Furthermore, speaking of integrity, we have seen how some political leaders - whether from the government or the opposition - expects and demands that their members "toe to party line" or ship out. Admittedly, some form of discipline is needed, but where is the line between public and party interest? How does one balance between individual integrity and party loyalty?

The opposition have always urged Barisan Nasional MPs to not always blindly follow the party whip. For the record, BN's MP for Hulu Rajang, Billy Abit Joo once supported the opposition's anti-Internal Security Act petition, in late 2008. But then again, imagine what would the reaction be if one of their own Members of Parliament opts to support a government's motion or decide to vote against the opposition's motion?

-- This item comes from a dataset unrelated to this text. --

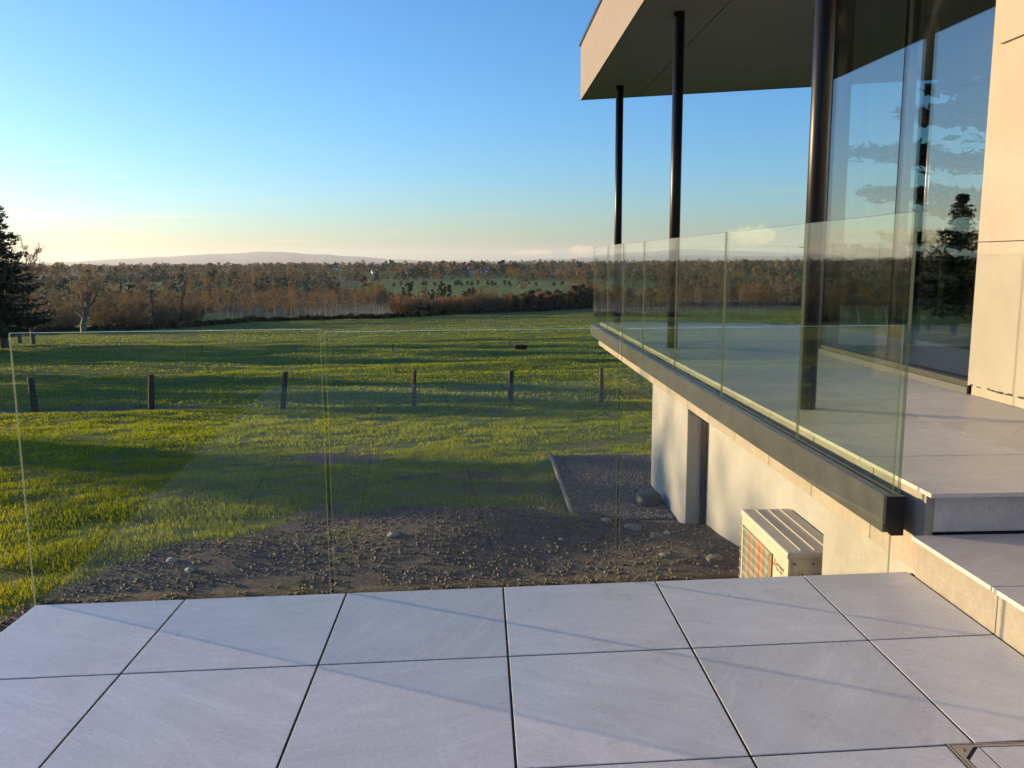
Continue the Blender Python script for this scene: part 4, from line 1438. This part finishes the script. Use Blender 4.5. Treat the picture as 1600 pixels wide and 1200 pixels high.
plant(P_IVY[0], 'ivy_clad_tree', at(-21.06, 180), 0.0, 1.0, 'upright dead tree trunk clad in dark ivy', 'tree')
plant(P_IVY[1], 'ivy_clad_tree', at(-19.5, 181), 0.0, 1.0, 'ivy clad trunk leaning to the right below a small bare crown', 'tree')
plant(P_CEDAR, 'cedar_tree', (21.5, 32.5, float(ground_z(21.5, 32.5))), 0.3, 1.0, 'cedar with flat spreading branches seen through the house glazing', 'tree')

g = random.Random(5)
line_az = [-45, -35, -25, -21, -18.3, -16.8, -14.6, -12, -9.7, -7, -4.4, 0.4, 3.7, 6.8, 12, 20, 30, 45]
line_D = [150, 165, 186, 182, 192, 198, 205, 203, 206, 202, 207, 219, 222, 233, 240, 250, 250, 240]


def line(a):
    return float(np.interp(a, line_az, line_D))


ORD = ('first second third fourth fifth sixth seventh eighth ninth tenth eleventh twelfth thirteenth fourteenth fifteenth sixteenth seventeenth eighteenth nineteenth twentieth '
       'twenty-first twenty-second twenty-third twenty-fourth twenty-fifth twenty-sixth twenty-seventh twenty-eighth twenty-ninth thirtieth thirty-first thirty-second').split()


def px_az(x):
    return math.degrees(math.atan((x - 750) / 1318.0))


# row of alders along the field edge
for i, x in enumerate([313, 324, 337, 346, 357, 366, 378, 392, 405, 418, 432, 447, 455, 462, 467, 478, 485, 492, 499, 509, 520, 525, 534, 543, 556, 566, 579, 584, 589, 594, 599, 607]):
    h = {579: 1.02, 584: 1.1, 589: 1.05, 594: 1.08, 599: 0.98, 313: 0.6, 447: 0.6, 357: 1.05, 366: 1.0, 346: 1.05}.get(x, g.uniform(0.78, 0.95))
    plant(P_ALD[i % 4], 'alder_tree', at(px_az(x), line(px_az(x)) + g.uniform(0, 7)), g.uniform(0, 6), (h * 0.95, h * 0.95, h), ORD[i] + ' pale trunked bare alder from the left in the row along the field edge', 'tree', 'alders along the field edge')
# brown thicket behind and to the left
for i in range(28):
    x = g.uniform(30, 330)
    a = px_az(x)
    p_ = g.choice(P_BUSHR + P_BUSHG)
    s_ = g.uniform(0.75, 1.25)
    plant(p_, 'bare_shrub', at(a, line(a) + g.uniform(3, 45)), g.uniform(0, 6), (s_ * 1.1, s_ * 1.1, s_), 'brown leafless shrub in the thicket beyond the field edge', 'shrub', 'leafless shrubs in the thicket left of the alders')
for i in range(13):
    x = [75, 95, 112, 160, 180, 205, 222, 262, 300, 385, 440, 500, 545][i]
    a = px_az(x)
    s_ = g.uniform(0.62, 0.85)
    plant(P_ASH[i % 3], 'bare_tree', at(a, line(a) + g.uniform(12, 60)), g.uniform(0, 6), s_, ORD[i] + ' grey brown bare tree from the left standing behind the field edge', 'tree', 'bare trees behind the field edge')
# scrub to the right of the alders
for i in range(40):
    x = g.uniform(606, 930)
    a = px_az(x)
    hcap = np.interp(x, [600, 640, 700, 740, 765, 800, 850, 930], [1.0, 1.05, 0.85, 1.1, 1.15, 0.95, 1.05, 1.25])
    s_ = hcap * g.uniform(0.72, 1.08)
    plant(g.choice(P_BUSHR + P_BUSHR + P_BUSHG), 'bare_shrub', at(a, line(a) + g.uniform(1, 14)), g.uniform(0, 6), (s_ * 1.15, s_ * 1.15, s_), 'russet leafless shrub in the scrub at the end of the field', 'shrub', 'russet shrubs at the end of the field')
for i, (x, s_) in enumerate(((655, .55), (668, .5), (806, .75), (818, .8), (832, .95), (846, .8), (860, .85), (873, .95), (886, .8), (899, 1.1), (909, 1.15), (920, 1.0), (932, .9), (950, .9), (985, .8), (1020, .9))):
    a = px_az(x)
    plant(P_EVER[i % 3], 'evergreen_shrub', at(a, line(a) + g.uniform(-1, 3)), g.uniform(0, 6), s_, ORD[i] + ' dense dark evergreen shrub from the left along the edge of the field', 'shrub', 'dark evergreens at the edge of the field')
for i, (x, s_) in enumerate(((760, .62), (770, .58), (893, .78), (903, .88), (914, .8))):
    a = px_az(x)
    plant(P_ASH[i % 3], 'bare_tree', at(a, line(a) + 10 + 3 * i), g.uniform(0, 6), s_, ORD[i] + ' rounded brown bare tree from the left rising above the end of the field', 'tree', 'brown trees in the scrub')
for i, x in enumerate((630, 641, 677, 688, 694, 702, 725, 733, 741)):
    a = px_az(x)
    plant(P_YEW[i % 2], 'yew_tree', at(a, 322 + g.uniform(-10, 10)), g.uniform(0, 6), (1.1, 1.1, [1.1, 1.5, .95, 1.25, 1.35, 1.25, .8, .9, 1.0][i]), ORD[i] + ' dark rounded evergreen from the left in front of the bright pasture', 'tree', 'evergreens in front of the pasture')
# hedgerow shrubs across the bright pasture
for i, x in enumerate((617, 627, 636, 645, 662, 666, 679, 690, 713, 717, 721, 731, 737, 747, 762, 769, 775, 789, 796, 812, 815, 838, 866, 880)):
    a = px_az(x)
    plant(P_YEW[i % 2], 'hedgerow_shrub', at(a, 482 - 0.08 * (x - 617) + g.uniform(-3, 3)), g.uniform(0, 6), (1.0, 1.0, g.uniform(0.5, 0.72)), ORD[i] + ' small dark shrub from the left in the hedge row across the pasture', 'shrub', 'shrubs of the hedge row across the pasture')
# right of the house corner and through the glass
for i in range(34):
    a = g.uniform(8.5, 38)
    plant(g.choice(P_ALD + P_ASH[:1]), 'bare_tree', at(a, line(a) + g.uniform(0, 25)), g.uniform(0, 6), g.uniform(0.6, 0.95), 'bare tree beyond the field, seen through the glass beside the house', 'tree', 'bare trees seen through the side balustrade')
for i in range(26):
    a = g.uniform(8.5, 38)
    plant(g.choice(P_BUSHR + P_BUSHG + P_EVER), 'bare_shrub', at(a, line(a) + g.uniform(-2, 8)), g.uniform(0, 6), g.uniform(0.6, 0.95), 'shrub at the field edge, seen through the glass beside the house', 'shrub', 'shrubs seen through the side balustrade')

# belt of trees and bushes out of the picture to the left; they throw the long shadows
sdir, cdir = Vector((-0.896, 0.443, 0)), Vector((0.443, 0.896, 0))


def belt(c, t_, proto, name, s_, label, cat, grp):
    p_ = cdir * c + sdir * t_
    return plant(proto, name, (p_.x, p_.y, float(ground_z(p_.x, p_.y))), g.uniform(0, 6), s_, label, cat, grp)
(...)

Another example is the Prime Minister's 1Malaysia slogan. Whether he likes it or not, the integrity and the credibility of Najib and his 1Malaysia concept have been somewhat affected by his former aide's racist remark. All it takes is just one bad apple to ruin everything. Damage has been done, dozens of police reports have been lodged and there is little 'damage control' or 'spin' can be done. The people are beginning to question the government's sincerity on 1Malaysia. Najib may be sincere, but what about his own staff?

Again, we shall ask our politicians, what is the meaning of integrity to them? More importantly, are they willing to compromise integrity for the sake of gaining political mileage and power? By the look of it, it seems as though, political integrity means toeing to party line and never have an independent mind, and if your political opponent agrees on something, you must not agree, and vice versa.

For our democracy and democratic system to mature, we must ensure that we have mature and responsible politicians in the first place. If the results of the 12th General Election were interpreted as a vote of protest to the Barisan Nasional government who was seen as being too arrogant and not listening to the people's voices; let's hope in the next General Election, the people will vote out unprincipled and unethical politicians, regardless of what political party they belong.